Fact file: Isle of Wight coastal path 

DISTANCE: The Isle of Wight coastal path is 67 miles long but we did 117 miles due to doing several sections several times and veering off course to find food/beds and see interesting sights. Daisy rode her bike all the way; Jack rode his bike for 88 miles.

ROUTE: We followed the coast path on the Isle of Wight in a clockwise direction. Plus we also walked/cycled the old railway cyclepath that crosses the island from Sandown to Cowes. Twice we followed the path along the former railway line connecting Yarmouth to Freshwater.

CONDITIONS: We did the journey in three stages to fit around school: a few days each in January, February and May. We had everything from frost to heat waves, torrential rain to Storm Doris, which gusted 82mph at the Needles.

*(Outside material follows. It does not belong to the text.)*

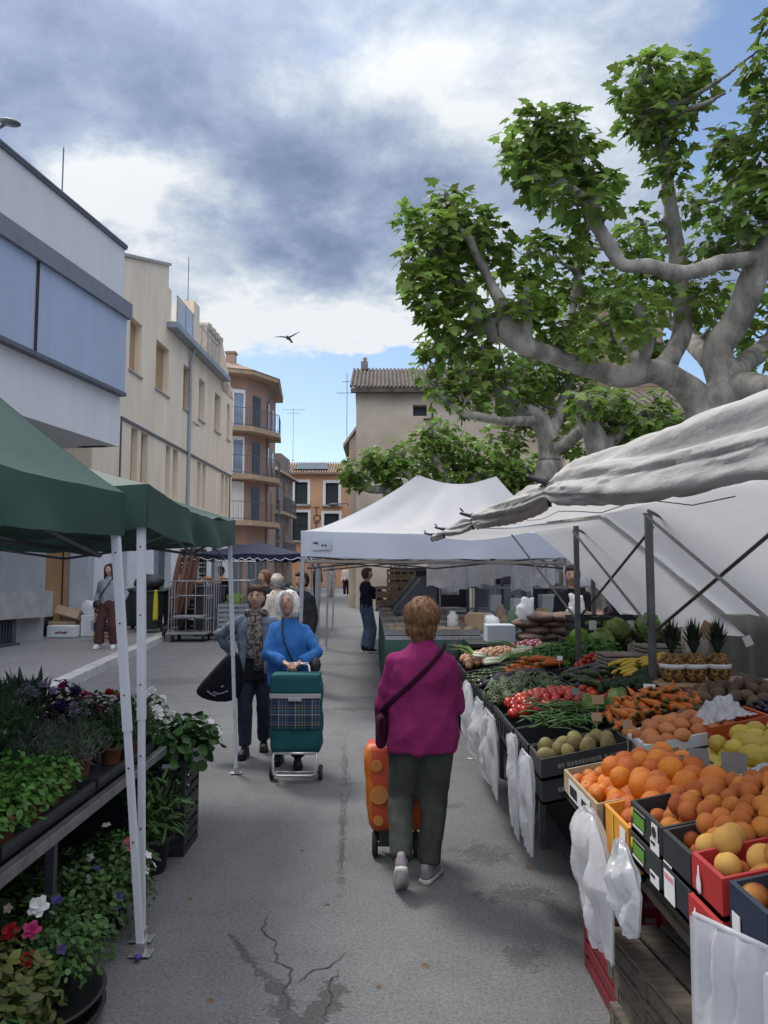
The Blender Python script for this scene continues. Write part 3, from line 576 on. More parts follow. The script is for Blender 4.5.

EQUIPMENT USED: Daisy rode her Islabikes Beinn 20 with my old Karrimor front panniers attached to her rack. Jack rode his Islabikes Rothan balance bike. I pushed an old third-hand pram loaded with kit.

I’M GLAD I HAD: Decided to do the coast path despite several people warning me it would not be possible to do with bikes, pushchair and small children. It was hard but not impossible.

NEXT TIME I WOULD: Do it anti-clockwise for variation.

FURTHER INFORMATION: I used my old OS Landranger 196 and a small Isle of Wight A-Z Atlas.